La jeune femme au centre, elle, semble évaluer la fraîcheur et la beauté des branches qu’elle observe. Pas de transaction, ici. Juste une appréciation. Se disent-elles que ces fleurs roses censées apporter le bonheur et contrer les esprits malfaisants sont plus belles que celles blanches ou jaunes des pruniers que préfèrent les lettrés ?

Deux autres tableaux sur soie du peintre, datés de 1940 et 1942 – reproduits dans Truong Hanh Luong Xuan Nhi, Hanoi, 2003 p.69 et 75 – abordent ce même thème du marché aux fleurs de pêcher mais d’une façon différente. Des citadines en ao dai y déambulent sans même un regard pour des paysannes représentées – non en totalité alors que les élégantes le sont assises et indolentes.

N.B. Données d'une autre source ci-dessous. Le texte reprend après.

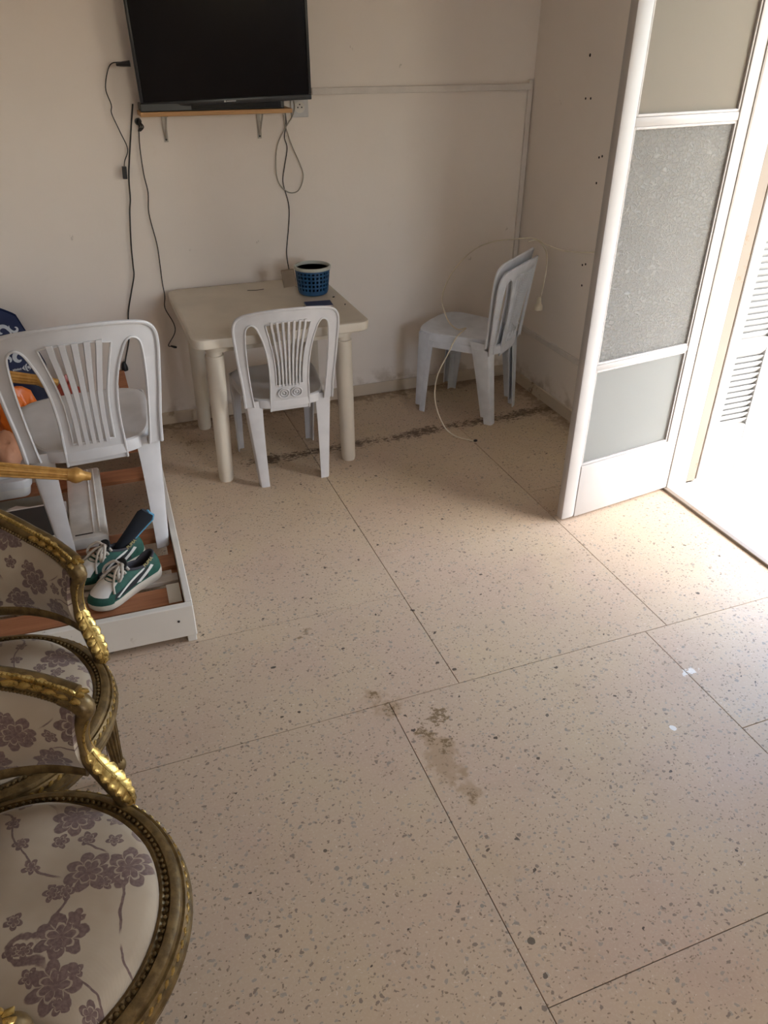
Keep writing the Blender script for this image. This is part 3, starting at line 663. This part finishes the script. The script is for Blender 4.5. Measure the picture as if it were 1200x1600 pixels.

Les tons de la gouache y sont plus forts. Deux mondes distants qui s’ignorent et ne se croisent que pour une éventuelle transaction.

Ce que notre tableau refuse et ce qui fait sa grande originalité. L’artiste construit une scène où les personnages échangent à égalité, dans un climat de douceur que l’encre noire diluée et les tond sobres de la gouache servent.

Luong Xuan Nhi n’est pas un artiste éthéré hors du champ social. Sa longévité, plus tard, en des temps rugueux en témoignera… Comme tout artiste, il se doit de ressentir et montrer la réalité, notamment. Le peintre sait que le réalisme c’est décrire la réalité. Que le romantisme c’est la rêver. Que le naturalisme c’est l’ausculter et que le symbolisme c’est l’interpréter.

D’autres œuvres vendues par Christie’s montrent à quel point Luong Xuan Nhi sait saisir cette réalité. Le pêcheur et sa famille, de la collection Tuan Pham ou Le Repos en témoignent, par exemple, au plus haut niveau.

Il nous faut donc bien identifier ce que le peintre veut nous suggérer : la femme à gauche incarne cette frange citadine, avertie, non hostile au progrès qui observe ce modernisme potentiellement naissant incarné par les deux femmes à droite.

Dans ce tableau-manifeste, Luong Xuan Nhi veut montrer, pas démontrer. Il apporte son écot au débat crucial concernant les constats et les solutions portés par le Tự Lực văn đoàn (Groupe littéraire autonome) fondé en 1932 et auquel nombre de peintres appartinrent (parmi eux To Ngoc Van, Nguyen Gia Tri, Nguyen Cat Luong, Tran Binh Loc, tous diplômés des Beaux-Arts d’Hanoi). Sans oublier qu’un de ses trois fondateurs Nguyen Tuong Tam (alias Nhât Linh) intégra l’École avant d’abandonner sa scolarité. Les années précédentes le nationalisme culturel s’est transformé en nationalisme politique et l’art en témoigne.

Autour de notre année 1939, le temps est encore à la discussion. Le manichéisme remplacera plus tard ce qui n’est là encore qu’une une sensibilité interrogative.

À laquelle, avec un talent exceptionnel et une probité remarquable Luong Xuan Nhi nous propose de nous associer.